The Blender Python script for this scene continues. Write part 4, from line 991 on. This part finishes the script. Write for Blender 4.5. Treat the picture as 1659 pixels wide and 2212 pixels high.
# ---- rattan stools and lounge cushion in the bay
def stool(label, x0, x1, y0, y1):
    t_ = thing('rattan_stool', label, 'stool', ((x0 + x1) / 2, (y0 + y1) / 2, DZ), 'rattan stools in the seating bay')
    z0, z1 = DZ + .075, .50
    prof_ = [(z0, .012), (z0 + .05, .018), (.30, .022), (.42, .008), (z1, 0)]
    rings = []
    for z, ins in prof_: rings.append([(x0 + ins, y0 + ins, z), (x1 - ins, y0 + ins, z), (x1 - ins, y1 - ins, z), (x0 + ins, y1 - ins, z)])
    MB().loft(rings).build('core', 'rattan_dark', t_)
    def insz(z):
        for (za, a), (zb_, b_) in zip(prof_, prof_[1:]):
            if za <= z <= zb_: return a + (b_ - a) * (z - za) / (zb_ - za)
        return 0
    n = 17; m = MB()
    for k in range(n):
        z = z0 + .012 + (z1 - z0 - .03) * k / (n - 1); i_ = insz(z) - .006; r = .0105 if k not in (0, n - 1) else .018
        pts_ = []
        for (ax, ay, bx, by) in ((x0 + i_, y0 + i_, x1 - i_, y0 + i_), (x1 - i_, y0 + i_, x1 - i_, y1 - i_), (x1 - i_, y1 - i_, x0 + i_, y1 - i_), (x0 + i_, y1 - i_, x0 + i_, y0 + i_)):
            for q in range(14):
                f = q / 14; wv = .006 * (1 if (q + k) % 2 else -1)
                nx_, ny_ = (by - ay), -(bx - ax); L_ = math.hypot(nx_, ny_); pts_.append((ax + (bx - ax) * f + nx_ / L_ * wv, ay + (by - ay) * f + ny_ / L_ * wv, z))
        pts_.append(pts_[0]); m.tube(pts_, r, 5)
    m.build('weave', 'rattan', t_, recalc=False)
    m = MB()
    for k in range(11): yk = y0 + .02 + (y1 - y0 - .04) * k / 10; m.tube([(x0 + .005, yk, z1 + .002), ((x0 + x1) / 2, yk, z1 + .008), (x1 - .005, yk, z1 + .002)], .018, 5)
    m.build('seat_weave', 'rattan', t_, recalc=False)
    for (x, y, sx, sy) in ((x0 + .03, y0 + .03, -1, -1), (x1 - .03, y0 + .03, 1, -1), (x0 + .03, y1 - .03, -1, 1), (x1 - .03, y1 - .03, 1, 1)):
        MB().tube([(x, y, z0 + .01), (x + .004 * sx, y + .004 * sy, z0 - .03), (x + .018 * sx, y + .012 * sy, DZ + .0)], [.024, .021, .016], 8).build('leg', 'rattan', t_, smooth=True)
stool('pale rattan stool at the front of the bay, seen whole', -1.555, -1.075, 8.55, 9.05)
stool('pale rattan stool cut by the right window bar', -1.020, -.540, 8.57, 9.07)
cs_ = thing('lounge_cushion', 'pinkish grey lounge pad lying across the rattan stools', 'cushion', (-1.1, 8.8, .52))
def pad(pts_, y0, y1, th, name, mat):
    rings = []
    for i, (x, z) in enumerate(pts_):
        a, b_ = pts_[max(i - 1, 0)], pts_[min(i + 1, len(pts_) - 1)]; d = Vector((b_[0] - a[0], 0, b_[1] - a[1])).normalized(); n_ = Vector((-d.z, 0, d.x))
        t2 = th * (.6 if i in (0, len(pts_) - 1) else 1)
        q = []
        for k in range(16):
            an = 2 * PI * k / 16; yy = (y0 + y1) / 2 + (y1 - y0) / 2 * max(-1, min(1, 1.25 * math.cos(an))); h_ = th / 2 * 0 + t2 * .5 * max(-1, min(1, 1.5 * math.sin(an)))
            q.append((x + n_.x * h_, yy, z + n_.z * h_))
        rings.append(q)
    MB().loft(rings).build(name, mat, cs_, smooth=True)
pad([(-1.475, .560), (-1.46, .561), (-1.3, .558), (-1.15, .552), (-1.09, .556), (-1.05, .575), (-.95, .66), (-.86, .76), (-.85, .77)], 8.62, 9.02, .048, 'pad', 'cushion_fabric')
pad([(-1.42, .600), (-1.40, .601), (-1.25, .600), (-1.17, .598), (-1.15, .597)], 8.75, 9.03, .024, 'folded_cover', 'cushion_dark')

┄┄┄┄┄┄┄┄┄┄

Transcribe the full listing above without leaving anything out.

▶ [Exercise response]:
The Blender Python script for this scene continues. Write part 4, from line 991 on. This part finishes the script. Write for Blender 4.5. Treat the picture as 1659 pixels wide and 2212 pixels high.
# ---- rattan stools and lounge cushion in the bay
def stool(label, x0, x1, y0, y1):
    t_ = thing('rattan_stool', label, 'stool', ((x0 + x1) / 2, (y0 + y1) / 2, DZ), 'rattan stools in the seating bay')
    z0, z1 = DZ + .075, .50
    prof_ = [(z0, .012), (z0 + .05, .018), (.30, .022), (.42, .008), (z1, 0)]
    rings = []
    for z, ins in prof_: rings.append([(x0 + ins, y0 + ins, z), (x1 - ins, y0 + ins, z), (x1 - ins, y1 - ins, z), (x0 + ins, y1 - ins, z)])
    MB().loft(rings).build('core', 'rattan_dark', t_)
    def insz(z):
        for (za, a), (zb_, b_) in zip(prof_, prof_[1:]):
            if za <= z <= zb_: return a + (b_ - a) * (z - za) / (zb_ - za)
        return 0
    n = 17; m = MB()
    for k in range(n):
        z = z0 + .012 + (z1 - z0 - .03) * k / (n - 1); i_ = insz(z) - .006; r = .0105 if k not in (0, n - 1) else .018
        pts_ = []
        for (ax, ay, bx, by) in ((x0 + i_, y0 + i_, x1 - i_, y0 + i_), (x1 - i_, y0 + i_, x1 - i_, y1 - i_), (x1 - i_, y1 - i_, x0 + i_, y1 - i_), (x0 + i_, y1 - i_, x0 + i_, y0 + i_)):
            for q in range(14):
                f = q / 14; wv = .006 * (1 if (q + k) % 2 else -1)
                nx_, ny_ = (by - ay), -(bx - ax); L_ = math.hypot(nx_, ny_); pts_.append((ax + (bx - ax) * f + nx_ / L_ * wv, ay + (by - ay) * f + ny_ / L_ * wv, z))
        pts_.append(pts_[0]); m.tube(pts_, r, 5)
    m.build('weave', 'rattan', t_, recalc=False)
    m = MB()
    for k in range(11): yk = y0 + .02 + (y1 - y0 - .04) * k / 10; m.tube([(x0 + .005, yk, z1 + .002), ((x0 + x1) / 2, yk, z1 + .008), (x1 - .005, yk, z1 + .002)], .018, 5)
    m.build('seat_weave', 'rattan', t_, recalc=False)
    for (x, y, sx, sy) in ((x0 + .03, y0 + .03, -1, -1), (x1 - .03, y0 + .03, 1, -1), (x0 + .03, y1 - .03, -1, 1), (x1 - .03, y1 - .03, 1, 1)):
        MB().tube([(x, y, z0 + .01), (x + .004 * sx, y + .004 * sy, z0 - .03), (x + .018 * sx, y + .012 * sy, DZ + .0)], [.024, .021, .016], 8).build('leg', 'rattan', t_, smooth=True)
stool('pale rattan stool at the front of the bay, seen whole', -1.555, -1.075, 8.55, 9.05)
stool('pale rattan stool cut by the right window bar', -1.020, -.540, 8.57, 9.07)
cs_ = thing('lounge_cushion', 'pinkish grey lounge pad lying across the rattan stools', 'cushion', (-1.1, 8.8, .52))
def pad(pts_, y0, y1, th, name, mat):
    rings = []
    for i, (x, z) in enumerate(pts_):
        a, b_ = pts_[max(i - 1, 0)], pts_[min(i + 1, len(pts_) - 1)]; d = Vector((b_[0] - a[0], 0, b_[1] - a[1])).normalized(); n_ = Vector((-d.z, 0, d.x))
        t2 = th * (.6 if i in (0, len(pts_) - 1) else 1)
        q = []
        for k in range(16):
            an = 2 * PI * k / 16; yy = (y0 + y1) / 2 + (y1 - y0) / 2 * max(-1, min(1, 1.25 * math.cos(an))); h_ = th / 2 * 0 + t2 * .5 * max(-1, min(1, 1.5 * math.sin(an)))
            q.append((x + n_.x * h_, yy, z + n_.z * h_))
        rings.append(q)
    MB().loft(rings).build(name, mat, cs_, smooth=True)
pad([(-1.475, .560), (-1.46, .561), (-1.3, .558), (-1.15, .552), (-1.09, .556), (-1.05, .575), (-.95, .66), (-.86, .76), (-.85, .77)], 8.62, 9.02, .048, 'pad', 'cushion_fabric')
pad([(-1.42, .600), (-1.40, .601), (-1.25, .600), (-1.17, .598), (-1.15, .597)], 8.75, 9.03, .024, 'folded_cover', 'cushion_dark')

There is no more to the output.